What’s now taking place is that extrasolar planet researchers are shifting into high gear given ground and space-based tools. That being the case, will theories on spotting Earth-like worlds be overtaken by actual observation?

“Absolutely,” responded Alan Boss, a research staff member at the Carnegie Institution’s Department of Terrestrial Magnetism in Washington, D.C.

“Theorists spent several decades debating the formation of our solar system, where the basic physical characteristics had been known for centuries…number of planets, masses, separations, etc. That debate has now been revived and revitalized in the last decade by the ever-increasing information we are learning from extrasolar planetary systems,” Boss explained to SPACE.com.
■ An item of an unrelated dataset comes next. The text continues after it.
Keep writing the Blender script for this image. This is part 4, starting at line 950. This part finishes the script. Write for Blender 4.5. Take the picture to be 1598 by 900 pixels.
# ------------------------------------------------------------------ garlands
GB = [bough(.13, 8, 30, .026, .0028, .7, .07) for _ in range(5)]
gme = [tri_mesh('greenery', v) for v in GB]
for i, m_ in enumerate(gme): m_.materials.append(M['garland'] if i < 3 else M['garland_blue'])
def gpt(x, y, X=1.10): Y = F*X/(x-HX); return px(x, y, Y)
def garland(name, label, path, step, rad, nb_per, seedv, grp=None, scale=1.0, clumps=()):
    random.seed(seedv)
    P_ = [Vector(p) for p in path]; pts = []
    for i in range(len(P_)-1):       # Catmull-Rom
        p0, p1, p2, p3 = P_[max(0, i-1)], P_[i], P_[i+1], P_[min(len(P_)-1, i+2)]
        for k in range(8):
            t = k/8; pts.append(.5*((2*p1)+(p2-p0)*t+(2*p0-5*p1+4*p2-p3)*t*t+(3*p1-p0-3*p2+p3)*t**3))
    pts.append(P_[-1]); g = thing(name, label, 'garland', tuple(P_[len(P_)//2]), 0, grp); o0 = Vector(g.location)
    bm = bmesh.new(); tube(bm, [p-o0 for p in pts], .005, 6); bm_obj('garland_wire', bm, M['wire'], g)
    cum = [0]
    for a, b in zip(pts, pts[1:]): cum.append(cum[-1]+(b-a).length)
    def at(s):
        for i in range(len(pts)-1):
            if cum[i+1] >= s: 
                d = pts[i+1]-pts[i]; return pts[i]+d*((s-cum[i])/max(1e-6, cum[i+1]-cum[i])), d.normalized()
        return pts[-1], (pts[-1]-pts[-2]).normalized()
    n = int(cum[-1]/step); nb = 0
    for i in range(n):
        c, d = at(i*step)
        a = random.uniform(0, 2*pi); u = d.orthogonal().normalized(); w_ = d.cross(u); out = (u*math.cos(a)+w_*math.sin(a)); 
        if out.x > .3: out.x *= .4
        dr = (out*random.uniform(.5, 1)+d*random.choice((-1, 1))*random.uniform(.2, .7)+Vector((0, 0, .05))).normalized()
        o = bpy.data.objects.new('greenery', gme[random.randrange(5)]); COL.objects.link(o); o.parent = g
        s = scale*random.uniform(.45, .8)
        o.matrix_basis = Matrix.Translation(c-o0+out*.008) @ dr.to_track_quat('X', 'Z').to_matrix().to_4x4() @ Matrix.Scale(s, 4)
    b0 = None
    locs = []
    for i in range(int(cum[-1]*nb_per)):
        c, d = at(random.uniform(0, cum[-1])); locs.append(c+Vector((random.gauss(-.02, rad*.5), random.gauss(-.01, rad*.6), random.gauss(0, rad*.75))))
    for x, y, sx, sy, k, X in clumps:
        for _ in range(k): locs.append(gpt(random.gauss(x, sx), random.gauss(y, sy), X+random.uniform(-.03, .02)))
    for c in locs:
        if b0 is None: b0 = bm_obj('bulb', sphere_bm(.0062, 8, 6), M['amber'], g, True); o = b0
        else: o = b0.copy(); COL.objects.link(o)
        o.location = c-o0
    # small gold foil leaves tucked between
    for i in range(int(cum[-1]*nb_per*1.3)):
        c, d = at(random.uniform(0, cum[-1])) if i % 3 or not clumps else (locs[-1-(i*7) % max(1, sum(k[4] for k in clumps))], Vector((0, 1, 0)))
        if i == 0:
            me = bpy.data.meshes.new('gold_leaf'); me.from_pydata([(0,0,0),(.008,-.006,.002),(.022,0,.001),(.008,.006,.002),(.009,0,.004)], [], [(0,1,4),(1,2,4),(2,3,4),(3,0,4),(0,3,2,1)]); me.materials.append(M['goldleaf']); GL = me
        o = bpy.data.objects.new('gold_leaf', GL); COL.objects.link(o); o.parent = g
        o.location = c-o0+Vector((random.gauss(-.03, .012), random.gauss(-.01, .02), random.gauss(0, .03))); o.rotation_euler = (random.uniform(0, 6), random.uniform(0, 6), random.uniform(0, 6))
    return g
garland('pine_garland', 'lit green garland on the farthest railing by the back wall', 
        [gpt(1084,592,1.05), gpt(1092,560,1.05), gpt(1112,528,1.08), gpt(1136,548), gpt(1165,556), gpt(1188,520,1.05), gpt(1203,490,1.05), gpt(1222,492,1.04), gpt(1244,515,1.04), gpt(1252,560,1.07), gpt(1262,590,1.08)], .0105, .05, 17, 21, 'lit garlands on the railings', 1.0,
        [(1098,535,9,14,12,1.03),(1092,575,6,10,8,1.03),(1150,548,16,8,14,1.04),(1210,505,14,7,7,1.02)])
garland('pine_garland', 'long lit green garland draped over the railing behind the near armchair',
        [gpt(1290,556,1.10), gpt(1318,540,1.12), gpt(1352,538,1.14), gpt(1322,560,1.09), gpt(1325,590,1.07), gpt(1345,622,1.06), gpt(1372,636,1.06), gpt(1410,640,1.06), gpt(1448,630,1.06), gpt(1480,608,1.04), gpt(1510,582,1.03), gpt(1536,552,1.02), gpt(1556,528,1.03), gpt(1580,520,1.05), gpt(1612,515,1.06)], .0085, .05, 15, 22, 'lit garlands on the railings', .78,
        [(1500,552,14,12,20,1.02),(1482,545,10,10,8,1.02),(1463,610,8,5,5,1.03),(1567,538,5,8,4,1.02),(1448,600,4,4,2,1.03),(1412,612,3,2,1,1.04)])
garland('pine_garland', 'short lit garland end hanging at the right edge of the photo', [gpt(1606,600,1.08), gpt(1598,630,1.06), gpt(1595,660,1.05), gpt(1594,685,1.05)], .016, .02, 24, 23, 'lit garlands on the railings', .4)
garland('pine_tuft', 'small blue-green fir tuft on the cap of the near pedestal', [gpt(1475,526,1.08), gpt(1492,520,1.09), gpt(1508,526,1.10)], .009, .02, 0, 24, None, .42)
Boss said that the focus of the debate right now is on giant planets — because those are the ones that have been found to date in greatest abundance.

Theorists are parasites
But last December’s liftoff of Europe’s Convection, Rotation and planetary Transits telescope — along with next year’s slated takeoff of NASA’s Kepler mission — signal near future discoveries of hot and warm super-Earths and habitable Earths, Boss suggested.

“We can expect an equally contentious debate over how to explain their formation and orbital evolution, though perhaps a debate that is not quite so contentious as the current debate over giant planet formation, given the two wildly different formation mechanisms being considered for them,” Boss said.

A theory that explains the previously known might be plausible, Boss continued, but unless it can predict the unknown, it is of little value — and even then may eventually be proven incorrect by further observations.

“Theorists truly are parasites…and derive their sustenance from the growing body of observational evidence about other planetary systems,” Boss concluded.